Average rating of 5 out of 5 stars

A Cool board variant for diverse play of Terraforming Mars!!

May 11, 2023 3:22 AM

Morerer Mars

Average rating of 5 out of 5 stars

Adds a lot to the base game without any overhead. You could easily have a new TfM player start with these maps without any issues. And after 5 or so years placing oceans in the same spot, this definitely breaths new life into the game. Fits very easily in the base box with the Prelude expansion as well.

April 5, 2023 10:18 AM

Solid Add-On

Average rating of 5 out of 5 stars

Great little expansion to a fantastic boardgame. It only adds the new boards, but they offer a lot of diversity to play. Using a milestone/award randomizer (easily found online) further improves gameplay diversity.

March 6, 2023 9:35 PM

Got it on sale. Glad it’s finally off my wishlist.

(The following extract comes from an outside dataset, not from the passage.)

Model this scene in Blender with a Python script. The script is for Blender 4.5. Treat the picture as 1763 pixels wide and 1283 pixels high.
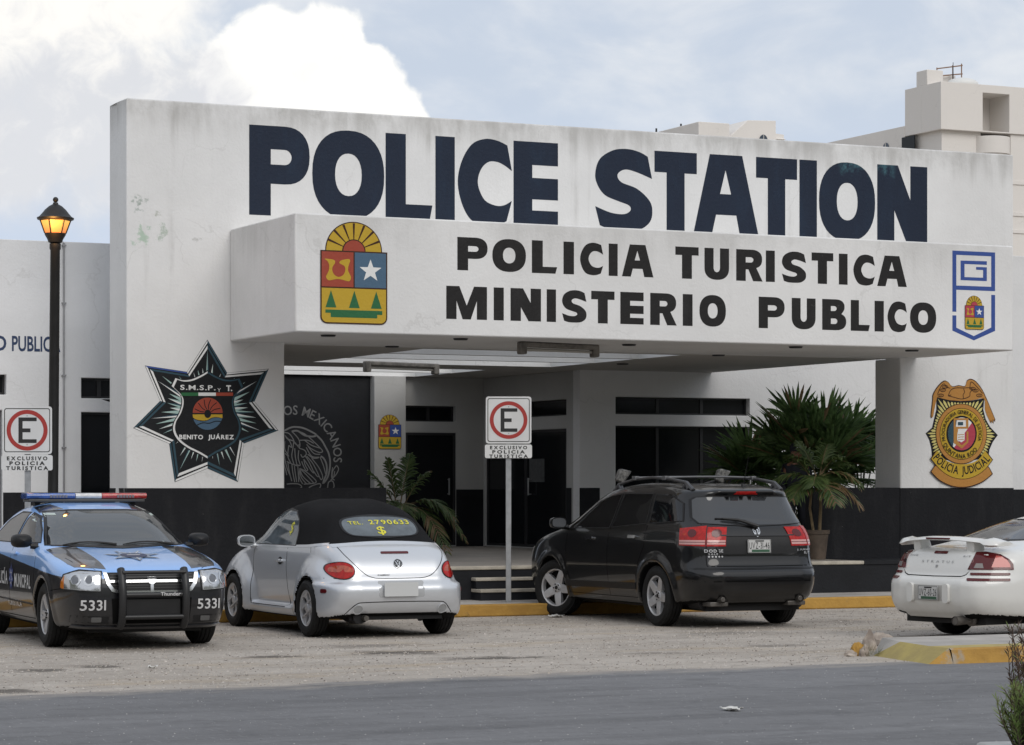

Average rating of 5 out of 5 stars

Been wanting this for a long time and glad I have it now to add variety to the milestones and awards!

February 4, 2023 3:50 PM

Great addition

Average rating of 5 out of 5 stars

This is a fun way to change up the game playing a different board on Mars.

December 6, 2021 9:46 PM

Hellas & Elysium: More Planet, More Variety

Average rating of 5 out of 5 stars

T.M. has become one of my favorite games very quickly, and this expansion provides two new game boards on a double-sided folding map. Quality of art and board stock is the same as the original game. The packaging is, sadly, outright bad. A thin sheet of gloss paper is all that stands between your new map and scuffs. I assume the idea was to place the folding map into the original game box, but board-specific rules are on the H&E paper, which could very easily tear or crease if mishandled. A strange choice when an album jacket would have solved everything for a small uptick in manufacturing cost. H&E both contain less plants and blank hexes, more steel and titanium. Hellas also has heat resource hexes. Elysium (like the base board) concentrates plants near the equator, and Hellas on the north edge. Each has 12 ocean hexes, as with the base. Layout for Elysium is in a large swath with a two-hex nearby, which will make placement for credit bonuses more competitive. Hellas has a 7-space hex of hexes, a 1-hex, and a 4-hex, and seems accessible and resource-friendly. Each board has its own milestones and awards as well, all of which differ from the base game. Although strategies will vary from game to game, Hellas has a milestone called Polar Explorer that is for having three tiles on the bottom two rows; coupled with that is a south pole hex that costs 6 mega credits to play a tile to, but in exchange gives a free ocean placement. That combo begs to make a greenery tile on the south pole your first play; for 29 credits you: get two TR, 3 heat or 2 titanium from the ocean placement bonus, set the pace, and are a third of the way to a 5-vp milestone. Also, the 3-heat hex is dead center of the 7-hex ocean area, meaning your opponents aren't even going to get placement bonuses out of it without playing their own aquifers. Some of my quibbles with H&E are: The expansion absolutely should have had extra projects and corporations. It could have introduced more depth via rule updates or additions, such as new resources. Missed opportunity for 6-7 player expansion and larger playfield. A double-sided board makes me annoyed the original was one-sided. Despite those and the packaging, H&E is still a great way to diversify T.M. sessions and add replay value. It's inexpensive, it does its job, and unlike Etsy knockoffs, it supports FryxGames. I recommend it for anyone currently enjoying Terraforming Mars!

May 1, 2021 2:28 AM

Buy it.

Average rating of 5 out of 5 stars

If you play TM a lot, your mates will probably request that games be played on this board instead of the base game board. Game play doesn't change, and there are only a few small rules changes. Doesn't make teaching new players any more difficult than the base game. It's really just two new boards that change strategy.

June 26, 2018 6:48 PM

Eric Engelmann

Average rating of 5 out of 5 stars

If you play TM a lot, your mates will probably request that games be played on this board instead of the base game board. Game play doesn't change, and there are only a few small rules changes. Doesn't make teaching new players any more difficult than the base game. It's really just two new boards that change strategy.